During outbound trip: Terence aged 10 years, and Stella aged 8 years. Therefore, Stella
aged slower by 20%

During inbound trip: Terence aged 10 years, and Stella aged 8 years. Therefore, Stella aged slower by 20%

Yes.

In Stella’s frame:

Oops. There is no one inertial frame associated with Stella.

During outbound trip: Terence aged 6.4 years, and Stella aged 8 years. Therefore, Terence aged slower by 20%

During inbound trip: Terence aged 13.6 years, and Stella aged 8 years. Therefore, Stella aged slower by 41%

No. "During" the two trips, both inbound and outbound, Stella is motionless in an inertial frame, and in that frame Terence ages 6.4 years, each time. The only reason this appears paradoxical is because people simply assume that the end of the first period is the same as the start of the second period.

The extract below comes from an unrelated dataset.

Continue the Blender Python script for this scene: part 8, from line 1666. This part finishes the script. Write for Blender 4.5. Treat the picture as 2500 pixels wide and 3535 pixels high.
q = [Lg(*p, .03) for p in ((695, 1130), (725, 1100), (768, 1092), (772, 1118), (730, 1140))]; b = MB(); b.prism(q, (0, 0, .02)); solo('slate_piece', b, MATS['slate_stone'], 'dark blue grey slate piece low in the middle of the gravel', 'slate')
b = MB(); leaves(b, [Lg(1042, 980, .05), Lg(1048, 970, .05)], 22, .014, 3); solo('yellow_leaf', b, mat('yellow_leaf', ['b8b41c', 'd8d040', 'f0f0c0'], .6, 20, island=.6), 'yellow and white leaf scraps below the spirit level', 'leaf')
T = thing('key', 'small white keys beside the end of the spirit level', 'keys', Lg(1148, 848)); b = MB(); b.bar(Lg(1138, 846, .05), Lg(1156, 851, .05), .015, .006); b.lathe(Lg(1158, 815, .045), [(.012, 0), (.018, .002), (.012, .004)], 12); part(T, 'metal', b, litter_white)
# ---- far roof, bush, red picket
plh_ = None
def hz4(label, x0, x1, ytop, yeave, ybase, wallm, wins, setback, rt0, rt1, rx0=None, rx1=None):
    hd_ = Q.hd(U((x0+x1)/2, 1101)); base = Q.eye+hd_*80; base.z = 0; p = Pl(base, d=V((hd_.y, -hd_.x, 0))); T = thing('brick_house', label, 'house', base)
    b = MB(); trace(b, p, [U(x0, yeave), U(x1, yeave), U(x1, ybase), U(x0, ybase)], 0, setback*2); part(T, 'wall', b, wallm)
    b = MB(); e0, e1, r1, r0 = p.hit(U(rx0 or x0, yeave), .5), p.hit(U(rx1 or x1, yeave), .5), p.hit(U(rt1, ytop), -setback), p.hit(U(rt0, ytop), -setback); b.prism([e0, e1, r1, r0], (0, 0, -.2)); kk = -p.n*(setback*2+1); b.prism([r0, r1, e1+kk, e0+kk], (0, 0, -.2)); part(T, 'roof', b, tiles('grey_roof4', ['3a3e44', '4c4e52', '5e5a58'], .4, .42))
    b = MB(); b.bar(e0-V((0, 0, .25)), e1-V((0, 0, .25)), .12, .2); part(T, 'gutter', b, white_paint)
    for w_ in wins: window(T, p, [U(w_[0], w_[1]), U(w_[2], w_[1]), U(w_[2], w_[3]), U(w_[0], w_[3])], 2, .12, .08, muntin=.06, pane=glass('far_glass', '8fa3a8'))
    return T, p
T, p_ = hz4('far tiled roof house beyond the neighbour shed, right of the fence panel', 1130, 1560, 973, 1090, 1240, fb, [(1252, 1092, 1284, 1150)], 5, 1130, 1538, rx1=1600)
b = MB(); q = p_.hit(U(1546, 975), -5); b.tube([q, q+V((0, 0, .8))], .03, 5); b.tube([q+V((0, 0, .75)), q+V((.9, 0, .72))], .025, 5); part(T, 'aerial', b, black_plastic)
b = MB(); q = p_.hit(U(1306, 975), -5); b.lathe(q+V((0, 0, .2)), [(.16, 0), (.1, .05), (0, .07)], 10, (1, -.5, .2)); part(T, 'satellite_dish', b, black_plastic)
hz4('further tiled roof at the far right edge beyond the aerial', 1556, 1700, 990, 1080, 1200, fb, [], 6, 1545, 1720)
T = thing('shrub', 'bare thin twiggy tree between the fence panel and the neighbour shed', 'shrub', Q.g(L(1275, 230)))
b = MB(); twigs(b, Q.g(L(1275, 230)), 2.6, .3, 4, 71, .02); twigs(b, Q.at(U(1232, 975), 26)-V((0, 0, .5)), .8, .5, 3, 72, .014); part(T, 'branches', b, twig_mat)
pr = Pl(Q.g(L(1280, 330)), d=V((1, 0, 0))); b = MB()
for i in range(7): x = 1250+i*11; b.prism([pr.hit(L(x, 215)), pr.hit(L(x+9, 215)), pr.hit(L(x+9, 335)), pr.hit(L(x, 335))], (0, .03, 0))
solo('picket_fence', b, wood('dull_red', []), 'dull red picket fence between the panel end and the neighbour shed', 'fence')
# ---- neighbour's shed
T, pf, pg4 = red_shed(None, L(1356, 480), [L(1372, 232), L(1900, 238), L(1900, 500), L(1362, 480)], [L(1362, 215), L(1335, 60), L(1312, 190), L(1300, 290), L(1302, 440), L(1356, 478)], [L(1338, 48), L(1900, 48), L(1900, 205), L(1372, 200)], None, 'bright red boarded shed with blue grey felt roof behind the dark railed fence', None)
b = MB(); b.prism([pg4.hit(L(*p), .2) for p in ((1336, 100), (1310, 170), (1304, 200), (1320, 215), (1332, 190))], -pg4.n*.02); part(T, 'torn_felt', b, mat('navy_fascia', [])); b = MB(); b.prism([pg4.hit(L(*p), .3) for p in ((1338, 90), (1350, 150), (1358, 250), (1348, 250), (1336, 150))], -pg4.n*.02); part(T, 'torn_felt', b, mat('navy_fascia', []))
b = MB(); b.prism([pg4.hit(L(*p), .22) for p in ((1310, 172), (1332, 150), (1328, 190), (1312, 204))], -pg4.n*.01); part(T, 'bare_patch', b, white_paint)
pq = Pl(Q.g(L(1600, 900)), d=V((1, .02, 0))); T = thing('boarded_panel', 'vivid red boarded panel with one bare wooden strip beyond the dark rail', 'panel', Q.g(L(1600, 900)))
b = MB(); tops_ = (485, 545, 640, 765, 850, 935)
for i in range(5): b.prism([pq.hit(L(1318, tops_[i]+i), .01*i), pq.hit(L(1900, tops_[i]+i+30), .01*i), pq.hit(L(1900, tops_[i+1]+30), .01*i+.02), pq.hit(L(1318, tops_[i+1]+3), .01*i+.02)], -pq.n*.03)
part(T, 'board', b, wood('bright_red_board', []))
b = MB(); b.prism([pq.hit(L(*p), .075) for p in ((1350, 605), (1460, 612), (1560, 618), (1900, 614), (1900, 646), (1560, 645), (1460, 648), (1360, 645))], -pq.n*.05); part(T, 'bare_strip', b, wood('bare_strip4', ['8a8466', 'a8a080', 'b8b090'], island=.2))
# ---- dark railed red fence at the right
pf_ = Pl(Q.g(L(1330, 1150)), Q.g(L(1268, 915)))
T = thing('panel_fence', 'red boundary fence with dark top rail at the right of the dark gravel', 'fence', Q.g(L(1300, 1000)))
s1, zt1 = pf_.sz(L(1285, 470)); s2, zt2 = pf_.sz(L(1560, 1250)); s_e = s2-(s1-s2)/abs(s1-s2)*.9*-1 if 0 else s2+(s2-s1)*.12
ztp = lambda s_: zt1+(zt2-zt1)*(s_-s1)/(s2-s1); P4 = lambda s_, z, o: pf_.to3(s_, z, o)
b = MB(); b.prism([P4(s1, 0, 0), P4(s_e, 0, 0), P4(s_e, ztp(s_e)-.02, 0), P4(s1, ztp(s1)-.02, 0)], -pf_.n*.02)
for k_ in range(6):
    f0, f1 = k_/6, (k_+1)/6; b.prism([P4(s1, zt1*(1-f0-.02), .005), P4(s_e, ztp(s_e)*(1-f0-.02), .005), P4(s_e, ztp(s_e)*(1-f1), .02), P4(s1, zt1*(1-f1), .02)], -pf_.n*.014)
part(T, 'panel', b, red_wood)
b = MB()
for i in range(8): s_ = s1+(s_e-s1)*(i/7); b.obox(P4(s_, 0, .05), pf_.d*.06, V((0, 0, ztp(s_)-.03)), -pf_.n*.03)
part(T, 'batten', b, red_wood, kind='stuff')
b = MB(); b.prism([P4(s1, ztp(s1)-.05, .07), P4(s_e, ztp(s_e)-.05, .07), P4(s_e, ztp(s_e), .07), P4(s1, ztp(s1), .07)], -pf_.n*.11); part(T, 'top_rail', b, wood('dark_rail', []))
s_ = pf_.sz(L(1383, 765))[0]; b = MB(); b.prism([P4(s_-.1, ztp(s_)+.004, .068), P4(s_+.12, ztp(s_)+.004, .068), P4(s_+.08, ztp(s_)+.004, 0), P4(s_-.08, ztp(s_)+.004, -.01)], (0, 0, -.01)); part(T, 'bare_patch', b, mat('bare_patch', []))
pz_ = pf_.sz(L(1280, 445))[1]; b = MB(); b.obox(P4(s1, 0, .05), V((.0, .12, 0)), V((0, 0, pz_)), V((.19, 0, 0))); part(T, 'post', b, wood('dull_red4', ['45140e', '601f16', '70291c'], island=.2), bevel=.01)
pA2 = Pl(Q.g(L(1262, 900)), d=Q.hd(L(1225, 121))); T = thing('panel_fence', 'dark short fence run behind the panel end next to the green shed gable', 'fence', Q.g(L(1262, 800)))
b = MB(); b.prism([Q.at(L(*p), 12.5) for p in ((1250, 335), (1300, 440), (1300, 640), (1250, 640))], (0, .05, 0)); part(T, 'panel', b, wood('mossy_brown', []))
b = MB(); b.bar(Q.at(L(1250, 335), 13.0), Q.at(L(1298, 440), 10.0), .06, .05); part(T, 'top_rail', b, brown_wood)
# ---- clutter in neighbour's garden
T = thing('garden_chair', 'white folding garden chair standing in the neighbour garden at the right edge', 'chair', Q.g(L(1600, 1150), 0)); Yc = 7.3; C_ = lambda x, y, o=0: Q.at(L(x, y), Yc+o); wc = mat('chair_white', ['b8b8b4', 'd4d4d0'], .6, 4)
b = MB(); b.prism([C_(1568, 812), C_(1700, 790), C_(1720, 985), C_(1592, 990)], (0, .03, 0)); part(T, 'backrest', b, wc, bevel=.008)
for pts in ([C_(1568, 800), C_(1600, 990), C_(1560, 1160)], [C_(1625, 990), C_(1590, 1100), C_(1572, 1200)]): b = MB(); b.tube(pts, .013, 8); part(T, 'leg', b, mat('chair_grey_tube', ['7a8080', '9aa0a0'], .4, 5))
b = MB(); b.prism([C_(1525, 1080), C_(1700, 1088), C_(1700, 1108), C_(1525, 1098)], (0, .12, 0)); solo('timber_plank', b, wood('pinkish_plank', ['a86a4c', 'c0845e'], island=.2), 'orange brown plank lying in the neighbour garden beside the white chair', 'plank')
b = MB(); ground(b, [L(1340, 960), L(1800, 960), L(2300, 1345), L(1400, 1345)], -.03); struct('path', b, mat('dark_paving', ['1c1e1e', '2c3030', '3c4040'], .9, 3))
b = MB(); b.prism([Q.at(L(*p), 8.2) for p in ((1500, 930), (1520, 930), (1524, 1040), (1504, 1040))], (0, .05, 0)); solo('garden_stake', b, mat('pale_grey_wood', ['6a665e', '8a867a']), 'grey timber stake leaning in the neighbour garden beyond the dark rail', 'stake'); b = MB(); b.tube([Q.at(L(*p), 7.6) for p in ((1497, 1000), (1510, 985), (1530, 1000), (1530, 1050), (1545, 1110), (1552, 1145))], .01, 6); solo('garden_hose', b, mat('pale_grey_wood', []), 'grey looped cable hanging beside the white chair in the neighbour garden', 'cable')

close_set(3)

What makes a difference is that when Stella turns around, you get a change in what is simultaneous. Hence, as Stella approaches the turn around point (or, in Stella's rest frame, as the turn around point approaches Stella) Terence is "now" 6.4 years older than at departure.

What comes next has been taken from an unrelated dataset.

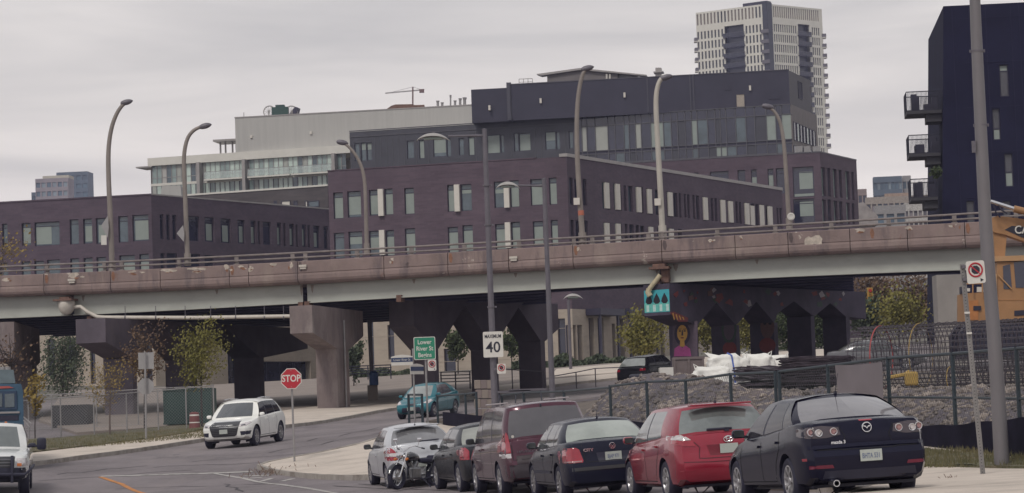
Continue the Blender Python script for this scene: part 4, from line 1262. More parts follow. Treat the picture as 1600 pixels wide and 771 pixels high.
for x, y in ((765, 169), (845, 158), (976, 149), (1172, 138)):
    u, z = FT.hit(x, y); mb = MB(); FT.box(mb, u-.12, u+.12, z-.3, z+.3, .0 if x > 797 else -.4, .25); mb.build('wall_light', fin_m, bE, world=True)
for x, y, w in ((1137, 136, 5), (1210, 150, 9)):
    r = FT.rect(x-w, x+w, y-5, y+5); mb = MB(); FT.box(mb, r[0], r[1], r[2], r[3], .002, .06); mb.build('vent_grille', clad_navy, bE, world=True)
# rooftop pavilion with overhanging slab roof
def offhit(F, px, py, o):
    r = ray(px, py); return r*((F.A+F.n*o).dot(F.n)/r.dot(F.n))
def tp(px, py, o=-5): return offhit(FT, px, py, o)
pv = thing('roof_pavilion', 'flat roofed lookout pavilion on top of the black block', 'pavilion', tp(905, 135))
warmg = mat('warm grey pavilion', (.15, .135, .135), .7, .1, 1)
mb = MB(); mb.prism([tp(855, 115, -3.4), tp(905, 109, -3.4), tp(965, 114, -3.4), tp(965, 140, -3.4), tp(855, 140, -3.4)], -FT.n*5); mb.build('wall', warmg, pv, world=True)
mb = MB(); mb.prism([tp(838, 116, -3), tp(906, 106.5, -3), tp(1010, 117, -3), tp(1010, 119, -3), tp(906, 109.5, -3), tp(845, 118.5, -3)], -FT.n*1.6); mb.build('roof', coping, pv, world=True)
mb = MB(); mb.prism([tp(966, 116, -4), tp(996, 118, -4), tp(996, 130, -4), tp(966, 130, -4)], -FT.n*2); mb.build('screen', mat('translucent screen', (.3, .3, .3), .5), pv, world=True)
for x in (948, 953): 
    mb = MB(); mb.tube([tp(x, 130, -3.3), tp(x, 116, -3.3)], .13, 6); mb.build('post', fin_m, pv, world=True)
mb = MB()
for x in (811, 818, 825, 832): mb.tube([tp(x, 136, -2), tp(x, 123.5, -2)], .05, 4)
mb.tube([tp(811, 124, -2), tp(832, 123, -2)], .05, 4); mb.tube([tp(811, 129, -2), tp(832, 128, -2)], .04, 4)
tag(mb.build('roof_guard_rail', coping), 'small metal guard rail on the black roof left of the pavilion', 'railing')
# terrace bits beside tower
tr = thing('terrace_screen', 'grey glass terrace screen on the brick roof at the foot of the tower', 'railing', P(1265, 236, 315))
for x0, x1 in ((1243, 1254), (1256, 1266), (1270, 1282)):
    mb = MB(); mb.prism([P(x0, 229, 315), P(x1, 228, 315), P(x1, 237.5, 315), P(x0, 238.5, 315)], (0, .1, 0)); mb.build('screen_panel', galv, tr, world=True)
# ---- white tower (G)
Wc = P(1198, 6, 735)
T_ = {}
gl0 = eqh(Wc, 1087, 20.5); gr0 = eqh(Wc, 1284, 14.5)
FGl, FGr = Fac(gl0, Wc), Fac(Wc, gr0)
tower = thing('white_tower', 'tall white residential tower with rows of slit windows and dark balcony bays', 'tower', (Wc.x, Wc.y, 12))
tw = mat('white tower panel', (.62, .60, .54), .8, .04, .5, world=True)
fl = 3.0*735/735
zt = Wc.z
slotm = mat('tower slit glass', (.05, .055, .07), .2, .15, .2)
slotm2 = mat('shaded tower louvre', (.20, .17, .155), .7, .1, .2)
slots = []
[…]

Then Stella turns around, and is in a new rest frame. In this new rest frame, Terence is "now" 13.6 years older than at the departure point. This is the key thing that lies behind pretty much every confusion on the twin thought experiment. Simultaneity is relative. When you try to identify things happening "at the same time" as Stella suddenly reversing direction, it makes a difference whether you use simultaneous in the inward rest frame or the outward rest frame.

Cheers -- sylas

 

[JesseM]

Yes, I understood your point. Let me see if I got this right.

In Terence’s frame:

During outbound trip: Terence aged 10 years, and Stella aged 8 years. Therefore, Stella
aged slower by 20%

During inbound trip: Terence aged 10 years, and Stella aged 8 years. Therefore, Stella aged slower by 20%

In Stella’s frame:

During outbound trip: Terence aged 6.4 years, and Stella aged 8 years. Therefore, Terence aged slower by 20%

During inbound trip: Terence aged 13.6 years, and Stella aged 8 years. Therefore, Stella aged slower by 41%

As sylas said, the second frame cannot be said to be "Stella's frame" throughout the trip, it is the inertial frame where Stella was at rest during the outbound trip but moving at 0.88235c during the inbound trip. One could equally well do the analysis from the perspective of an inertial frame where Stella was at rest during the inbound trip, and in this frame it'd be the reverse of the above, with Stella aging 41% slower during the outbound trip and Terence aging 20% slower during the inbound trip. This frame, too, would agree that Stella had aged 16 years and Terence had aged 20 when they reunited.

However, if time is slowing for Stella at any point in the trip then wouldn’t that increase a rate, which inversely proportional to time passed?

But do you see from the above that there can be no frame-independent sense in which "time is slowing for Stella" during any phase of the trip? No matter what phase you're talking about, there are some inertial frames that say Stella was aging slower during that phase and other inertial frames that say Terence was aging slower, but they all make the same predictions about local physical events like what age each twin is when they reunite, so there's no physical basis for preferring any of these frames.